Myanmar Ulusal Birlik Hükümeti Temsilcisi Tun Aung Shwe, Londra merkezli Myanmar Accountability Project Direktörü Chris Gunness ve Avukat Gülden Sönmez'in aralarında bulunduğu heyet, Sagaing Bölgesi'nde 11 Nisan 2023'te gerçekleşen Pazigyi katliamına ilişkin yeni delileri 2022'de açılan soruşturma kapsamında savcılığa teslim etti. Heyet, bugün sunulan yeni deliller ışığında dava sürecinin başlatılması için Adalet Bakanlığı'na çağrıda bulundu.

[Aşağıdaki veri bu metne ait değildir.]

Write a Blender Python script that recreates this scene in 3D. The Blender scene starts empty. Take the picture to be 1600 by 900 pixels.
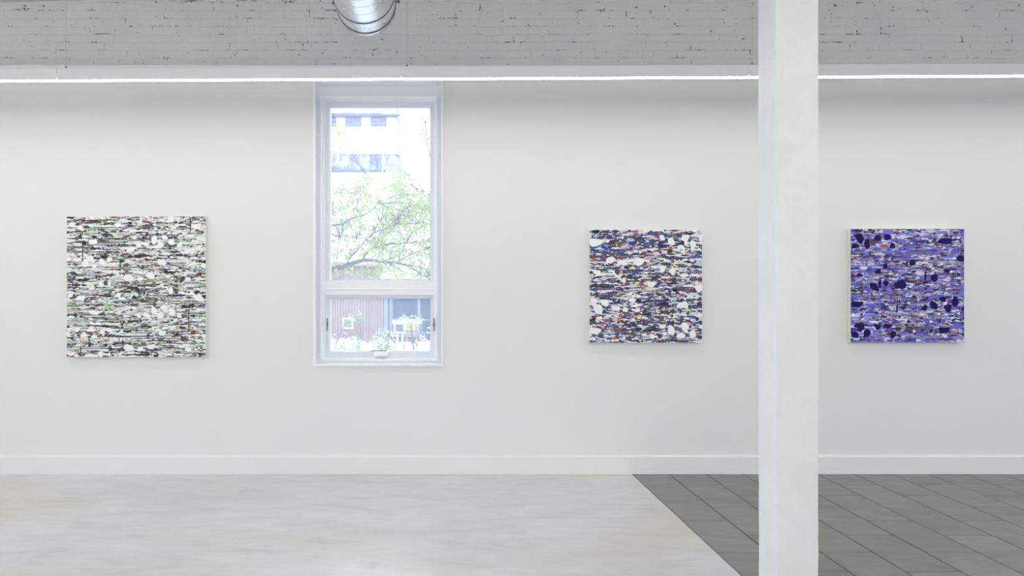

'TÜRKİYE ADALET BAKANLIĞI'NA ÇAĞRIDA BULUNUYORUZ'
Delillerin sunulmasının ardından İstanbul Çağlayan Adliyesi önünde konuşan Myanmar Ulusal Birlik Hükümeti Temsilcisi Tun Aung Shwe, “Nisan 2023'te gerçekleşen Pazigyi Katliamının kanıtlarını bugün buraya getirdik. Bu kanıtları biraz önce savcılığa sunduk. Korkunç katliam, parçalanmış vücutlar ve metrelerce öteye savrulmuş uzuvlar şeklinde birçok görüntüyü içeriyor. Katliam, yerel bir etkinlik için köy ortamında toplanan kişilerin üzerine 250 kiloluk bombaların atılmasıyla gerçekleşti. Türkiye Adalet Bakanlığı'na, bu suçların yargılanmasına izin vermesi için çağrıda bulunuyoruz. Ayrıca Cenevre Bağımsız Soruşturma Mekanizması'na da elinde bulunan kanıtları bu dosyaya sunması için çağrı yapıyoruz. Myanmar halkının maruz kaldığı soykırım, Rohingya Müslümanları da dahil olmak üzere büyük bir dayanışma bekliyor. Bu dayanışmanın hem Müslüman dayanışması hem de insani dayanışma olarak Türk yargısında karşılık bulmasını istiyoruz, bu sebeple Türk hükümetine çağrıda bulunuyoruz" dedi.
'MYANMAR'DA ÇOK CİDDİ KATLİAMLAR YAŞANDI'
Avukat Gülden Sönmez ise, “Bildiğiniz üzere, 2021 yılından itibaren Myanmar'da gerçekleşen askeri cunta pratikleri sonrasında çok ciddi katliamlar yaşandı. İnsanlığa karşı suçlar diyebileceğimiz, soykırım suçu olarak da tarif edebileceğimiz korkunç insan hakları ihlalleri meydana geldi. Bu ihlalleri Myanmarlılar, dünyanın dört bir yanında hem dünya gündemine getirmeye çalıştılar hem de bütün baskı ve karartmalara rağmen görünür kılıp bir hak mücadelesi yürütmeye çalıştılar. Bu hak mücadelesinin en önemli mekanlarından birisi de Türkiye yargısıdır. Bildiğiniz üzere, biz Türk Ceza Kanunu gereğince evrensel yargı yetkisini tanıyan bir ülkeyiz. Dünyanın neresinde olursa olsun, bir yabancı grup veya kişi tarafından yine Türk olmayan yabancılara karşı işlenen insanlığa karşı suçlar Türkiye mahkemelerinde yargı konusu edilebilmektedir" ifadelerini kullandı.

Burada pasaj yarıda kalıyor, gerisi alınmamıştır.